I put few quick figures on a wind turbine alternator with chilled Al coils and I didn't get a complete proof-of-concept, for lack of technical documentation and time.

I started from the Vensys 136 turbine: 3.5MW @0.178Hz rotation, magnetic gap estimated 1.0T D≈5.4m L≈1.4m. Possibly 288 slots, where 65% Cu lose ≈4% (not accurate).

The currents induce only 0.2T=2kOe in the slots. This multiplies the resistivity of 20K pure Al by only (1.0+2.2) while Cu isn't usable
  lss.fnal.gov
At 33% of Carnot's limit, and without iron losses, the cryocooler would dissipate 0.4% of the 3.5MW. Gained 3.6% of mean 3.5MW/3 would pay a turbine half a year earlier.

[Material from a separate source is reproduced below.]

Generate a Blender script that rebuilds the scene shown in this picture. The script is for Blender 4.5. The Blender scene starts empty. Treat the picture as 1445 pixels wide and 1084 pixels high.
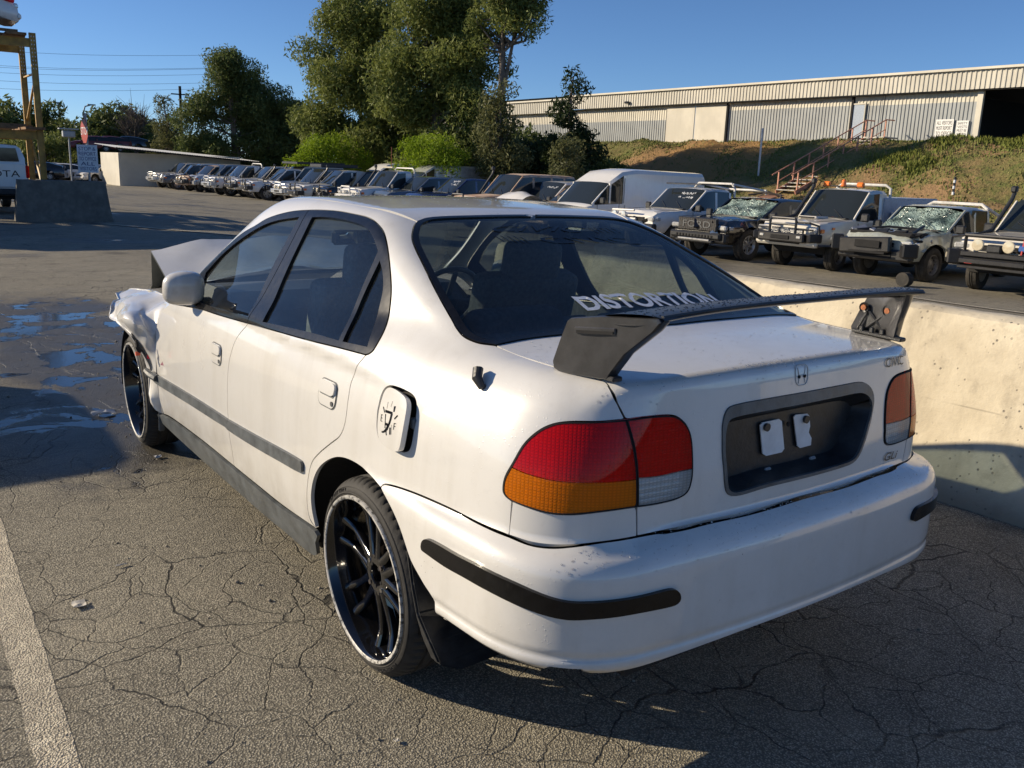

I didn't check the eddy current losses in cold Al at low induction and frequency. Solutions exist qualitatively.

Heat insulation demands vacuum. The magnets too must be cold unless we insulate the magnetic gap. Small shaft diameters ease seal rings, a significant change for wind turbines with slow alternators. Then, multilayer insulation leaks very little heat.

Transmitting the huge torque leaks very little heat if done near the gap diameter with trusses of tubes. Titanium, stainless steel or glass fibers suffice.

Extracting the current does leak heat. Figures are bearable if 3kV reduce the section of the 3 conductors of pure Al. 500V seem little. A resonant power supply might transmit magnetic power over the temperature drop, but I dislike that.

The magnetic materials I checked dissipate too much. Hysteresis losses need improvement because this loss would be extracted from cold. Fe-Si worsens at cold, Fe-Co is too expensive, Fe-Ni carry less flux. Existing amorphous Fe-Si-B provide no big dimensions.

Maybe an adequate magnetic material exists - somewhere. Or small Fe-Si-B parts can make a big magnetic path if overlapping as in the past or if pressed together. Coil insertion would get easier too.

Then the design should be reoptimized, rather at 40K, with more poles, possibly less induction and sleeker deeper slots. I stopped before.